Friday, February 26, 2010

Eaton vision, soon to be reality

There was a time it was thought that the heart of Toronto's shopping district was inevitably going to be located at Carlton and Yonge.  With so many shopping "districts" in Toronto and the surrounding GTA, it makes it difficult to pin point exactly where the heart of shopping currently resides... Yonge and Dundas? Yorkville? Yorkdale?
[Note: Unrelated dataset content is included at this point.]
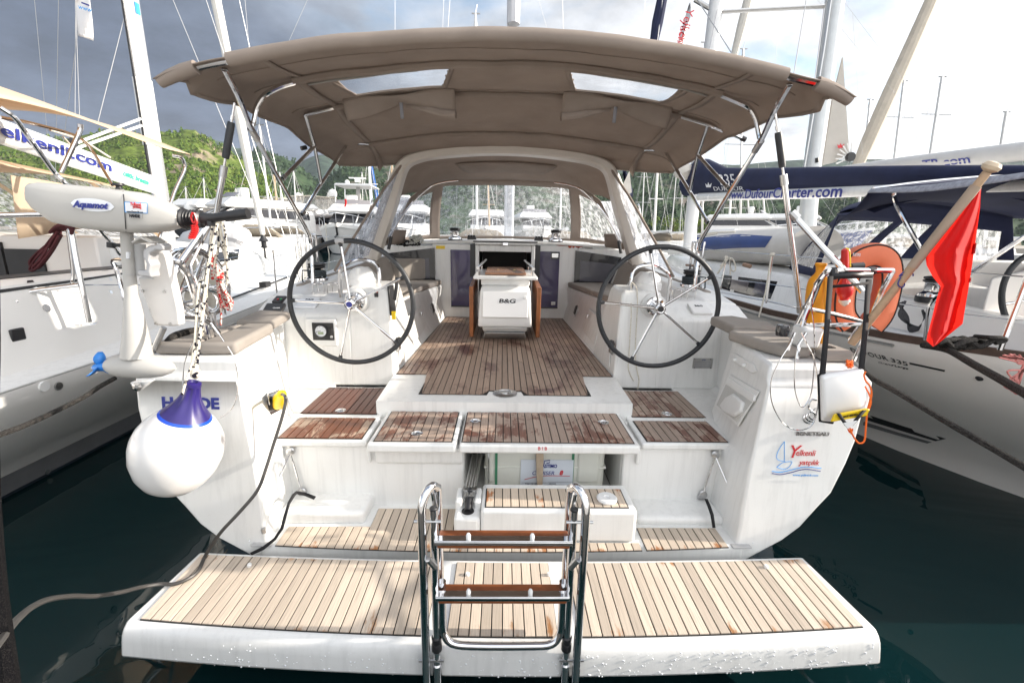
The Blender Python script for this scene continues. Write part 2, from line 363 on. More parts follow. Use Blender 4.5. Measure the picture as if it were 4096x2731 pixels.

Queen Street East?

Board members of the T. Eaton Company of many days gone by, (and we are talking a long time ago), 1926 to be exact,  decided unanimously that the city's shopping district was heading north from Queen and Yonge where in the early 1900's you could find just about anything you needed in a 2km radius.  Eatons had a store, a very successful one, which was located on the north west corner of Yonge and Queen.  It started off with 4 employees, and was strictly known for it's dry goods.  The Simpson family had a location of their own directly across the street, which we now know as the The Bay.  These 2 retailers of the day had location, the goods, and the success that made other retailers drool.  Located close to the "financial district" and the heart of the much smaller Toronto of the day,  one would wonder why would you want  to move a successful operation, when the ability to expand your current digs could happen?  Timothy's successor John Eaton wanted bigger, better, grandeur, and a first class department store, and he wanted it at Carlton and Yonge. 
The Eaton corporation purchased the land on the north east corner of Carlton and Yonge up to what is now Alexander Street and over to Church Street.  The land was purchased in 1910 over 3 days in complete secrecy from all the surrounding land owners.  The land sat vacant for years, and after plans had changed to build on the south west corner instead.  The Eaton corporation offered the land to Simpsons, which declined and decided to expand their current location at Yonge and Queen westward to Bay Street.
In 1928, Eaton's announced it was building a seven storey building at what we now know as College Park.  Anyone that has ever been in this architectural beauty can't help but take in the art deco stylings from the ceiling right down to the stair railings.  The original plans for the new Eaton flagship store at the College and Yonge location called for a structure like no other at the time.  This would have been the largest building complexes in the world with four million square feet of space and three million square feet of retail space alone.  There was to be a tower on top of the retail building reaching 32 stories,  but at one time had plans for 75 storeys.  The drawings of this mammoth structure were changed countless times, and scaled down due to the depression, the war, and the overall feeling the building gave to the surrounding area. from 32 storeys to the now 7 storeys.

Eaton's kept both locations it had at Queen and Yonge and College and Yonge, running a shuttle bus between the two locations until the subway opened in 1954.
A confusing story? Somewhat, but it shows how much pull and how successful the Eaton Corporation was in its day, which fell victim to third and fourth generation carelessness for a business they really didn't know how to run anymore.
Now, as for the Aura tower now under construction at Yonge and Gerrard... When completed, this residential tower will be the tallest of its kind in Canada.  At an impressive 75 storeys, and art deco inspired design, it pays homage to the legacy of the Eaton vision that never came to fruition on that site.   There will be retail space, views like no other in the city, and hopefully several elevators to get you from the ground floor to anything over the 50th floor in no time flat.  I think Timothy Eaton would be impressed with this design and hopefully humbled to know that what was once envisioned for this block of Toronto, actually reached the heights once imagined.